5) The American Federation of Labour (AFL), founded in 1881, comprising mainly the workers' aristocracy under a mercenary clique of reactionary leaders, such as Gompers up to 1925 (whom Lenin compared to Zubatov), Green and Carey, adopted a hostile attitude to the Russian Revolution. Refusing to join the World Trade Union Federation, it is actively working to split the world trade union movement.

6) At the International Trade Union Conference in Paris (August 17-18, 1909) the delegate of the Bulgarian trade union participated with a deliberative vote, as the union had not yet established official relations with the International Secretariat. In connexion with the central question discussed at the conference, the Arbitrary Measures of the Prussian Government against Foreign Workers, it was decided that a joint campaign be launched by the International Trade Union Secretariat and the International Socialist Bureau. The American and British delegates proposed that measures be taken against the passing of blacklegs from one country into another. The attention of the Secretariat was drawn to the fact that it had to contact the Russian trade unions, which at that time were subjected to hard reprisals by the tsarist Government. A cable was received at the conference from the workers on strike at the Kostenets Match Factory, asking the international Secretariat to do all that was within its power to boycott the sale of Bulgarian matches to other states.

7) Jouhaux, Léon (born in 1878), leader of the French reformist trade union movement, one of the foremost leaders of the Amsterdam Trade Unions International. Prior to the First World War he was an anarchist anti-militarist, but then became an outspoken advocate of 'civil peace'. Lenin called him one of the most disgusting social conciliators. Jouhaux tried to split the French Confederation of Labour but failed: he organized the 'Force ouvrière', a reformist trade union organization.

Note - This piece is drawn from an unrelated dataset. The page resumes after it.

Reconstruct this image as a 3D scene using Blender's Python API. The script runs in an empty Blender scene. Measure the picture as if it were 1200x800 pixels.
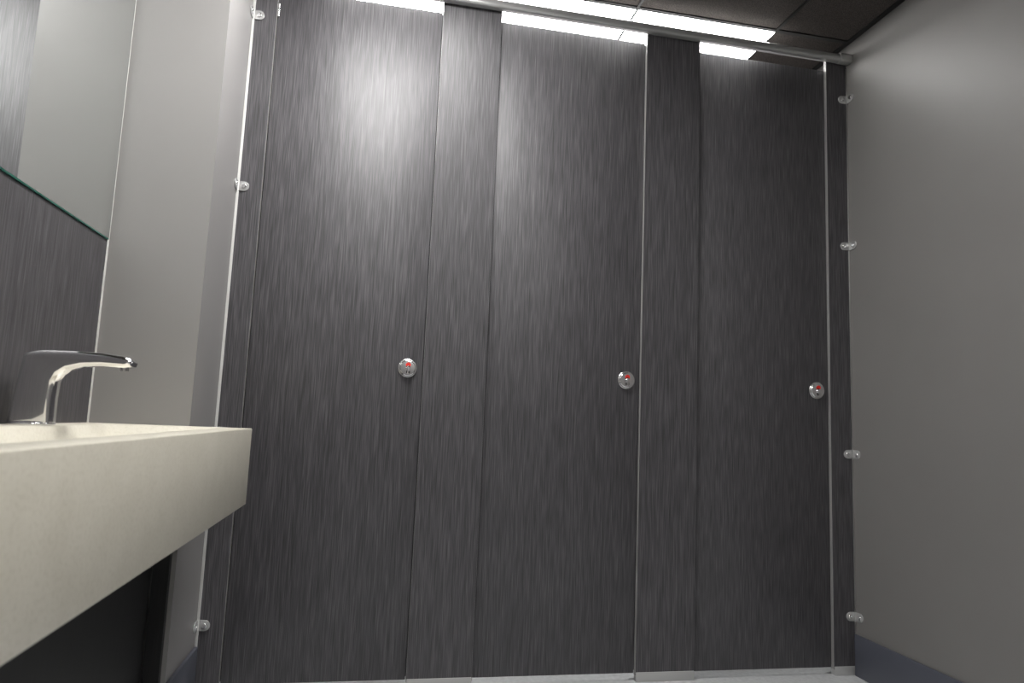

8) The Confederation Generale de Travail (CGT) was from 1895 to 1921 the leading trade union centre in France. During and after the First World War it advocated conciliation with capitalism, which at the end of 1921 led to a split and to the expulsion of the revolutionary' elements who later established the Confederation General de Tray-ail (unitaire), while the former CGT became the main prop of the Amsteram International. At first the anarchist trade unionists tried to capture the CGTU, but in 1924 they left it, realizing that most of the trade union members stood for revolutionary tactics and for the principles of the Trade Unions International (Profintern). Today the CGT is a member of the World Trade Union Federation and takes an active part in the fight for peace. Its daily paper is 'La vie ouvrière'.